Texas abortion law may return to court
Judge sets Oct. 1 hearing in US challenge of ban
WASHINGTON – The Biden administration’s attempt to block temporarily Texas’ ban on abortions after six weeks of pregnancy will almost certainly put the contentious law back before the Supreme Court – possibly in a matter of weeks, legal experts said.
What happens at that point is anybody’s guess.
The Justice Department asked a federal judge in Austin Tuesday to block the ban, which became the most restrictive abortion law in the nation after the Supreme Court allowed it to take effect this month while the district court hears the federal government’s challenge.
The legal drama has once again thrust abortion to the forefront of the nation’s political and cultural wars.
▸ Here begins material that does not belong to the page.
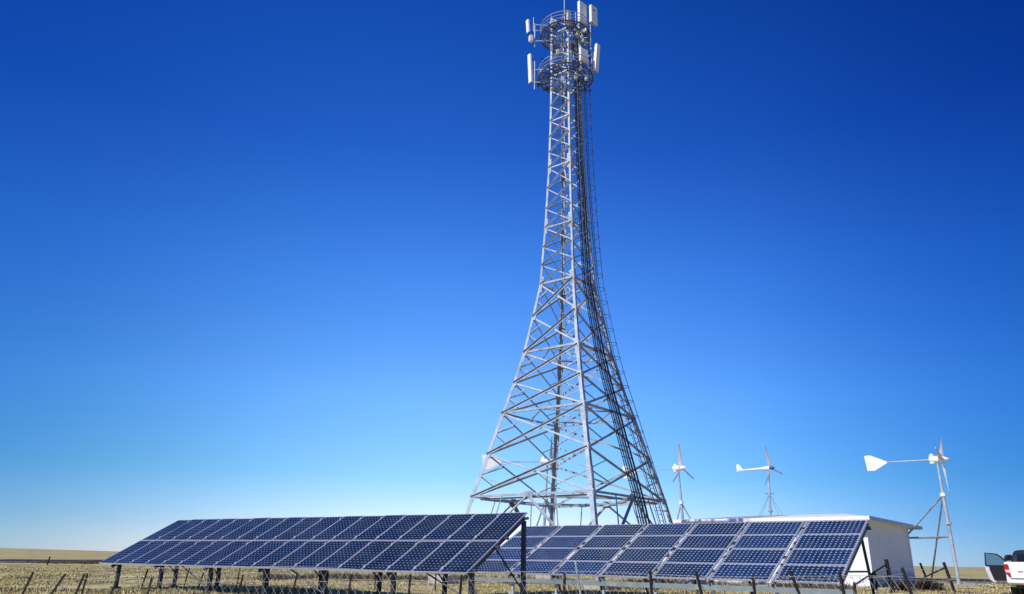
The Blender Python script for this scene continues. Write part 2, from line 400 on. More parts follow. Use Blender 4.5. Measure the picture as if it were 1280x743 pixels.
# ------------------------------------------------------------------ lattice tower
TD = 38.0
ax0 = at(712.5, 625, TD); TC = V(ax0.x, ax0.y, 0)
tu = V(TC.x, TC.y, 0).normalized(); tr = V(tu.y, -tu.x, 0)
def tp(x, y, off=0):
    """point in the upright plane through the tower axis (off metres towards the viewer)"""
    r = ray(x, y); t = ((V(TC.x, TC.y, 0).dot(tu))-off)/(r.x*tu.x+r.y*tu.y); return C0+r*t
tower = empty('lattice_tower', TC)
tag(tower, 'tall galvanised steel lattice telecom tower with two ring platforms and panel antennas', 'tower')
PROF = [(0,5.98),(3.85,4.86),(5.9,4.14),(7.93,3.45),(9.5,2.89),(11.1,2.40),(13.05,1.94),(14.9,1.54),(18.2,1.28),(21.9,1.07),(24.95,.97),(28,.92),(32.2,.90)]
LV = [0,3.85,5.9,7.93,9.5,11.1,13.05,14.9,16,17.05,18.2,19.35,20.6,21.9,22.9,23.9,24.95,25.95,27,28,29,30,31,32.2]
HOR = [7.93,11.1,14.9,18.2,21.9,24.95,28,31]
def rad(z):
    for (a, ra), (b2, rb) in zip(PROF, PROF[1:]):
        if z <= b2: return ra+(rb-ra)*(z-a)/(b2-a)
    return PROF[-1][1]
PH = 11.6
LEGA = [R(PH), R(PH+90), R(PH+180), R(PH-90)]      # near, right, far, left (angle from 'towards viewer', clockwise to the right)
def ldir(a): return tr*math.sin(a)-tu*math.cos(a)
def leg(i, z): return TC+ldir(LEGA[i%4])*rad(z)+V(0,0,z)
for i in range(4):
    mb = MB(); o = len(mb.v)
    a = (leg(i+1, 0)-leg(i, 0)).normalized(); b_ = (leg(i-1, 0)-leg(i, 0)).normalized()
    zs = [-.1]+LV[1:]
    for z in zs:
        w = .23 if z < 14.95 else .16; w = .20-.08*min(1, max(0, (z-6)/10)); t_ = .022
        for x, y in [(0,0),(w,0),(w,t_),(t_,t_),(t_,w),(0,w)]: mb.v.append(leg(i, max(z, 0))+a*x+b_*y-(V(0,0,.1) if z < 0 else V(0,0,0)))
    for k in range(len(zs)-1):
        for j in range(6): mb.f.append([k*6+j, k*6+(j+1)%6, (k+1)*6+(j+1)%6, (k+1)*6+j]); mb.m.append(0)
    # splice plates with bolts
    for z in (4.6, 7.6, 11.0, 14.9, 18.3, 22):
        for f_, o_ in ((a, b_), (b_, a)):
            for q in range(7):
                p = leg(i, z-.35+.11*q)+f_*.07-o_*.012; mb.box(p, (.03,.03,.03), (f_, o_, V(0,0,1)))
                p = leg(i, z-.35+.11*q)+f_*.15-o_*.012; mb.box(p, (.03,.03,.03), (f_, o_, V(0,0,1)))
            zz = (leg(i, z+.4)-leg(i, z-.4)).normalized(); mb.box(leg(i, z)+f_*.115-o_*.004, (.2, .014, .9), (f_, o_, zz))
    mb.build('leg', M['galv'], tower)
    mb = MB(); c = leg(i, 0); mb.box(V(c.x, c.y, .1), (1.0, 1.0, .5), (a, b_, V(0,0,1))); mb.build('footing', M['concrete'], tower)
cnt = 0; rest = MB()
for k in range(1, len(LV)-1):
    z0, z1 = LV[k], LV[k+1]
    w = .08 if z0 < 14 else .052; tk = .012
    for i in range(4):
        A0, B0, A1, B1 = leg(i, z0), leg(i+1, z0), leg(i, z1), leg(i+1, z1)
        hx = (B0-A0).normalized(); out = hx.cross((A1-A0).normalized());
        if out.dot((A0+B0)/2-TC) < 0: out = -out
        out.normalize(); e = .1*(1 if z0 < 14 else .6)
        up = V(0,0,1)
        # members falling away from the left-hand leg lie flat on the inside, the others stand proud outside
        mem = [(A1, B0, True), (B1, A0, False)]
        for p, q, flat in mem:
            if i in (1, 2): flat = not flat
            d = (q-p).normalized(); p2, q2 = p+d*.05, q-d*.05
            t = mb2 = MB() if cnt < 100 else rest
            pn = out.cross(d).normalized()
            if pn.z > 0: pn = -pn
            if flat: mb2.angle(p2+out*-.03, q2+out*-.03, w, tk, -pn, -out)
            else: mb2.angle(p2+out*.015-pn*w*.3, q2+out*.015-pn*w*.3, w*1.25, tk, pn, out)
            if cnt < 100: mb2.build('diagonal_brace', M['galv'], tower)
            cnt += 1
        # gusset plates at the joints
        gp = MB()
        for c, sg in ((A0, 1), (B0, -1)):
            gp.box(c+hx*sg*(.14 if z0 < 14 else .09)+out*.004, (.24 if z0 < 14 else .10, .01, .32 if z0 < 14 else .13), (hx, out, (A1-A0).normalized()))
        rest.v and None
        if z0 in HOR or z0 == 3.85:
            pass
        o_ = len(rest.v); rest.v += gp.v; rest.f += [[j+o_ for j in f] for f in gp.f]; rest.m += gp.m
        if 1 <= k <= 6:       # secondary bracing of the wide lower panels
            X = (A0+B1)/2; wA = (B0-A0).length; wB = (B1-A1).length; X = A1.lerp(B0, wB/(wA+wB))
            for P, Q in ((A0, A1), (B0, B1)):
                Mm = (P+Q)/2
                for N_ in (P, Q):
                    T = N_.lerp(X, .5); s_ = MB(); s_.angle(Mm-out*.05, T-out*.05, .045, .008, V(0,0,1), -out); s_.build('secondary_brace', M['galv'], tower)
o = rest.build('upper_bracing', M['galv'], tower); tag(o, kind='stuff')
for z in HOR:
    w = .10 if z < 16 else .07
    for i in range(4):
        s_ = MB(); p, q = leg(i, z), leg(i+1, z); hx = (q-p).normalized(); out = V(hx.y, -hx.x, 0)
        if out.dot(p-TC) < 0: out = -out
        s_.angle(p+hx*.05-out*.02, q-hx*.05-out*.02, w, .01, V(0,0,1), -out); s_.build('horizontal_beam', M['galv'], tower)
    if z < 20:
        s_ = MB()
        mids = [(leg(i, z)+leg(i+1, z))/2 for i in range(4)]
        for i in range(4): s_.bar(mids[i], mids[(i+1)%4], .06, .06)
        s_.build('plan_brace', M['galv'], tower)
# base frame: double ring at 3.85 m and K braces to the feet
z = 3.85
mids = []
for i in range(4):
    p, q = leg(i, z), leg(i+1, z); hx = (q-p).normalized(); out = V(hx.y, -hx.x, 0)
    if out.dot(p-TC) < 0: out = -out
    md = (p+q)/2; mids.append(md)
    s_ = MB(); s_.angle(p+hx*.05, q-hx*.05, .10, .014, V(0,0,1), -out); s_.angle(p+hx*.3-V(0,0,.02)-out*.4, q-hx*.3-V(0,0,.02)-out*.4, .09, .012, V(0,0,-1), out); s_.build('horizontal_beam', M['galv'], tower)
    for L_ in (i, i+1):
        ft = leg(L_, .35); s_ = MB(); s_.angle(md-V(0,0,.05), ft, .10, .014, out, V(0,0,1)); s_.build('knee_brace', M['galv'], tower)
        m1 = md.lerp(ft, .45); lg = leg(L_, 2.1); s_ = MB(); s_.bar(m1, lg, .05, .05); s_.bar(m1, p.lerp(q, .28 if L_ == i else .72), .05, .05); s_.build('base_strut', M['galv'], tower)
    s_ = MB(); s_.box(md+out*.02, (.5, .014, .34), (hx, out, V(0,0,1))); s_.build('gusset_plate', M['galv'], tower)
for i in range(4):
    s_ = MB(); s_.bar(mids[i]-V(0,0,.05), mids[(i+1)%4]-V(0,0,.05), .09, .09); s_.build('plan_brace', M['galv'], tower)
# small dark device hanging under the ring on the left face
a, b_ = tp(638, 628.5, .5), tp(647, 640, .5)
mb = MB(); mb.bar(a, a.lerp(b_, .45), .16, .2); mb.bar(a.lerp(b_, .4), a.lerp(b_, .72), .06, .06); mb.bar(a.lerp(b_, .7), b_, .15, .18); mb.bar(a, tp(660, 623, .5), .06, .06); mb.build('hanging_device', M['black'], tower)

# cable ladder and safety ladder on the near-right face
fo = ldir(R(PH+45))
def fp(fr, z, out=0): return leg(0, z).lerp(leg(1, z), fr)+fo*out
zl = LV[1:]
hx = (leg(1, 5)-leg(0, 5)).normalized()
FR = .60
def tw_(z): return .42-.17*min(1, max(0, z-3)/22)
def cfr(z): return .58 if z < 15 else .58+.07*min(1, (z-15)/10)
zz = [0.1, 2]+zl[:-1]
mb = MB()
for sgn in (-1, 1): mb.tube([fp(cfr(z), z, .02)+hx*tw_(z)*1.25*sgn for z in zz], .025, 4)
z = .8
while z < 31:
    c = fp(cfr(z), z, .02); mb.tube([c-hx*tw_(z)*1.25, c+hx*tw_(z)*1.25], .02, 4); z += .55
mb.build('cable_ladder', M['galv_shaded'], tower)
for j in range(7):
    mb = MB(); wob = [random.uniform(-.012,.012) for _ in zz]
    top = [28.6, 31.2, 28.2, 31.6, 30.6, 28.4, 31.4][j]
    pts = [fp(cfr(z), z, .07+.03*(j%2))+hx*((-1+j/3)*tw_(z)+wob[q]) for q, z in enumerate(zz) if z <= top]
    mb.tube(pts, .03, 6); mb.build('feeder_cable', M['cable_pale'] if j in (1, 4) else M['cable'], tower)
def lfr(z): return .76
mb = MB(); zz = [.3, 2]+zl
for sgn in (-1, 1): mb.tube([fp(lfr(z), z, .26)+hx*.2*sgn for z in zz], .022, 5)
z = .5
while z < 31.8:
    c = fp(lfr(z), z, .26); mb.tube([c-hx*.2, c+hx*.2], .012, 4); z += .3
mb.build('ladder', M['galv_shaded'], tower)
mb = MB(); hoops = []
z = 2.6
while z < 31.5:
    c = fp(lfr(z), z, .26); arc = [c+hx*(.38*math.cos(t))+fo*(.48*math.sin(t)) for t in [pi*q/8 for q in range(9)]]
    mb.tube(arc, .014, 4); hoops.append(arc); z += .75
for q in (0, 2, 4, 6, 8): mb.tube([h[q] for h in hoops], .012, 4)
mb.build('ladder_cage', M['galv_shaded'], tower)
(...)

“One of the things we’re asking for here is an actual legal process, which was not really afforded” in the first federal lawsuit challenging the law, Massachusetts Attorney General Maura Healey, a Democrat, told USA TODAY on Wednesday.
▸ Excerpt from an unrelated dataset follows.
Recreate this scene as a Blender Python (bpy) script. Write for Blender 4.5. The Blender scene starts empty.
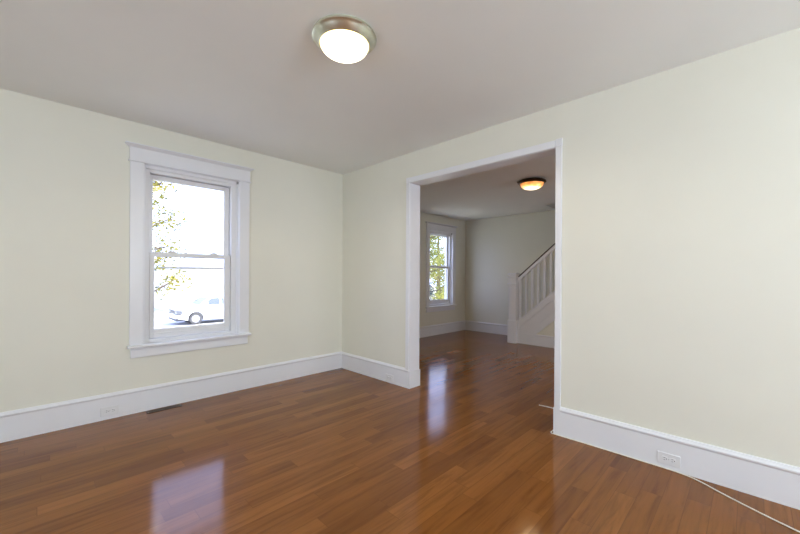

“We’ll be in whatever courtroom we need to be to have this addressed.”
Healey led a friend-of-the-court brief by two dozen Democratic attorneys general in federal court Wednesday calling the Texas ban a “new and dangerous frontier in the quest by some state legislatures to restrict or eliminate abortion access in violation of well-established law.”
Five conservative Supreme Court justices shot down an earlier effort to halt the law, asserting that the unusual enforcement mechanism Texas relied on essentially tied the court’s hands – even though the state’s six-week ban flouts the high court’s precedent guaranteeing a woman the right to abortion through about 24 weeks of pregnancy.
The practical effect of that ruling has been that abortion providers in Texas have discontinued the procedure once a fetal heartbeat is detected.
Texas Attorney General Ken Paxton didn’t respond to a request for comment, but Texas Right to Life Vice President Elizabeth Graham said that her group, which was instrumental in passing the law, wasn’t surprised by the Biden administration’s “desperate move to stop the Texas Heartbeat Act from saving lives” and said it expects federal courts to declare the lawsuit invalid.
Whether that happens will initially be decided by U.S. District Judge Robert Pitman.
He has asked for Texas to respond to the Justice Department’s request by Sept. 29 and has set a hearing for Oct. 1.
Texas structured the enforcement of its law in such a way as to rely on private citizens to file lawsuits against abortion providers and others who help women get the procedure.
That enforcement mechanism makes it far harder for abortion rights groups to block the law on an emergency basis because it isn’t entirely clear whom they should sue.
A majority of the Supreme Court noted that uncertainty in their midnight order on Sept. 1, asserting that the initial federal lawsuit raised “serious questions regarding the constitutionality of the Texas law” but that it also presented “complex and novel antecedent procedural questions on which they have not carried their burden.”
Translation: It’s not clear abortion providers sued the right people.
“That first lawsuit was really not a good lawsuit,” said Howard Wasserman, a professor at Florida International University College of Law. But whether the Justice Department can sue Texas directly, he said, “is a much closer question.”